Do not use potting mix for the containers; instead give them a growing medium with a bit of guts. Use an animal manure based compost that is reasonably friable. Fill the container to the desired planting height and then sprinkle a reasonable amount of sheep manure pellets over the compost along with a heaped teaspoon of dried blood and a quarter teaspoon of Rok Solid. Then place your colour spot onto this minus its original container. The new container size for one of the plants suggested should be about 15cm to 18cm in diameter.

A planter box is ideal for a number of plants in a row on a porch. The secret with container plants in sheltered areas during winter is to never overwater them. Too much water makes the mix colder, slows growth and leads to root rots which can cause the death of plants. Keeping plants a little on the dry side is the best way to have them handle winter.

Small drinks of warm water with a little Matrix Reloaded added(for extra food value) is applied as the foliage starts to droop through lack of moisture. It is surprising how little watering is required. The reason for this is the plant is not losing moisture through the foliage as in the summer, therefore reducing the water needs, by up to 90%. The plant also gains moisture from the damp air which is often enough to keep it happy even when the mix is fairly dry.  In winter its just about a game to see how little water you need to apply.

You can also further reduce the watering needs by spraying the plants with Vaporgard.
It reduces the loss of moisture through the leaves on warmer days and offers extra protection from frosts and chills. When you place your container plants on a porch make sure that they have sufficient bright light and a little direct sun if possible.

Also you can take this a little further and place a few of the same plants on windowsills indoors to brighten up rooms. On windowsills they will receive sufficient light and the cold of the window pane; they will enjoy (especially cyclamen that do not like too much heat). Placing the same plant in the middle of the room, they will suffer from lack of light and too much warmth. Then if you overwater then they will rot out.

All the primula and polyanthus type plants are ideal for the garden displays.
By the way Polyanthus have one flower stem with a number of flowers on the top of the stem where Primula acaulis, which look just like the polys, except they have lots of stems with a single flower on each. Both types are often referred to as Polys or polyanthus. The true polys usually have a tall stem so the flowers appear well above the foliage in a cluster. The primula polys have shorter stems so you have a more posy bowel effect when they are in flower.

Birds in winter, because of their lack of much food, will tend to eat the flowers of either type, especially the blue flowers for some reason… If you are finding this happening, then two things can be done. Stretch some bird repeller ribbon between two stakes near the plants and toss some bread and other food out for the birds, away from where the plants are. It’s a good thing to feed birds in winter as they do need some help for us at this time.

I can have a number of birds, waiting each morning for me to toss out some bread for their breakfast.
You notice over a period of time how these feral birds become less scared of you and will feed closer to where you are.

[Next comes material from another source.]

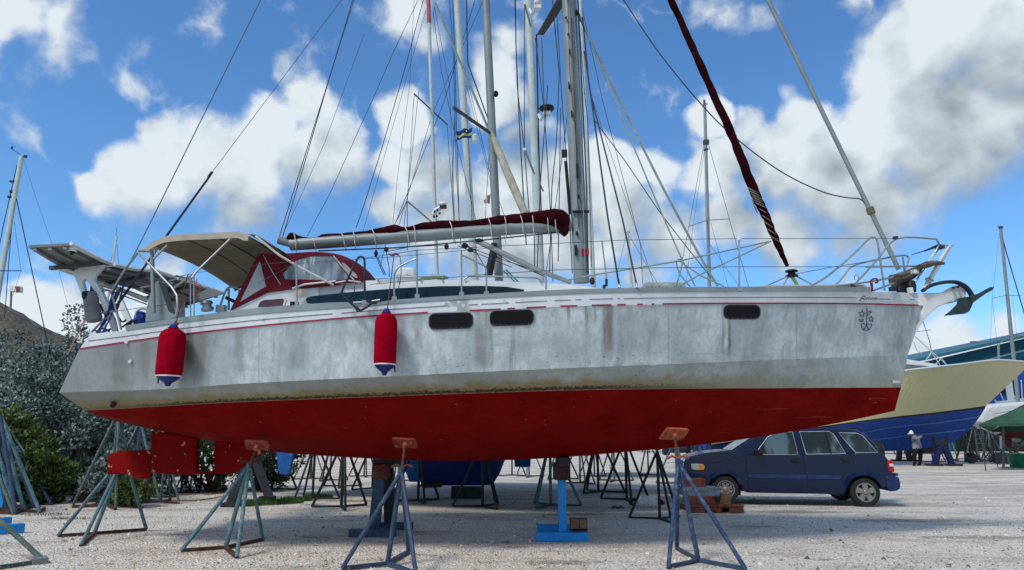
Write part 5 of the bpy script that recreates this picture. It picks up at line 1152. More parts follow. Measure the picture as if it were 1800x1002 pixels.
w1 = window([(768,284),(800,240),(870,158),(935,127),(1050,122),(1066,285)], car); w2_ = window([(1122,280),(1100,120),(1305,118),(1335,140),(1392,275)], car); w3 = window([(1462,268),(1415,200),(1370,128),(1490,130),(1530,148),(1608,266)], car)
q = MB(); q.bar(c2(1278,120,gy(120)-.02), c2(1292,276,gy(276)-.02), .02, .02); q.build('window_bar', M['black'], w2_)
for (x, z, r, xx) in ((972, 200, .10, 0), (1230, 190, .08, 0)):
    q = MB(); q.lathe(c2(x, z - 25, .3), c2(x, z + 60, .3), [(0, r * .6), (.3, r), (.7, r), (1, r)], 12); q.build('headrest', M['darkgrey'], car)
seam([(695,285),(700,400),(705,545)]); seam([(1098,286),(1108,420),(1112,550)]); seam([(1075,130),(1098,286)], gy(200) - .05) if 0 else None; seam([(1420,276),(1440,330),(1440,350),(1380,400),(1350,460)]); seam([(300,330),(420,345),(520,335),(695,290)], -.004, .005)
for (x, z) in ((1040, 328), (1385, 322)):
    q = MB(); q.box(c2(x, z, -.015), (.17, .03, .06)); q.build('door_handle', M['black'], car, bevel=.012)
q = MB(); q.prism([c2(x, z, -.02) for x, z in ((705,425),(1108,425),(1108,452),(705,447))], (0, .03, 0)); q.build('side_moulding', trimb, car, bevel=.006); q = MB(); q.prism([c2(x, z, -.02) for x, z in ((1116,425),(1340,428),(1335,452),(1116,452))], (0, .03, 0)); q.build('side_moulding', trimb, car, bevel=.006)
for (cx, cz, r, a0, a1) in ((543,515,128,10,150),(1492,540,150,18,160)):
    q = MB(); A = arc(cx, cz, r, a0, a1, 18); Bq = arc(cx, cz, r - 32, a0, a1, 18)
    for i in range(18):
        k0 = len(q.v); q.v += [c2(*A[i], -.004), c2(*A[i + 1], -.004), c2(*Bq[i + 1], -.04), c2(*Bq[i], -.04), c2(*Bq[i + 1], .06), c2(*Bq[i], .06)]; q.face((k0, k0 + 1, k0 + 2, k0 + 3)); q.face((k0 + 3, k0 + 2, k0 + 4, k0 + 5))
    q.build('wheel_arch_flare', paint, car, smooth=True)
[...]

When planting out into gardens, ensure that sheep pellets, dry blood and a bit of Rok Solid is placed in the base of each planting hole. An occasional watering with Matrix Reloaded added to the watering can is ideal as an extra complete food source.

Food and iron can become locked up in the cold of winter so you need to ensure a plentiful supply for the flowering plants. Otherwise the foliage will pale and flower production will suffer.

A side dressing once a month of the dried blood is well worthwhile. If you find that the plants are growing slower than you would like, then spray them with MBL and Matrix Reloaded about every two weeks.

Underneath shrubs and trees where its protected, you can plant cineraria and cyclamen but even with the above protection, a spray of Vaporgard for frost protection is a good idea.
If slugs and snails give you a problem instead of putting down poisons to kill them and possibly harming hungry wild life as well as pets, simply spray the plants with Liquid Copper and Raingard every couple of weeks. The slugs and snails can’t stand the copper and will leave the plants alone while the copper is there. Spray the ground around the plants with the same.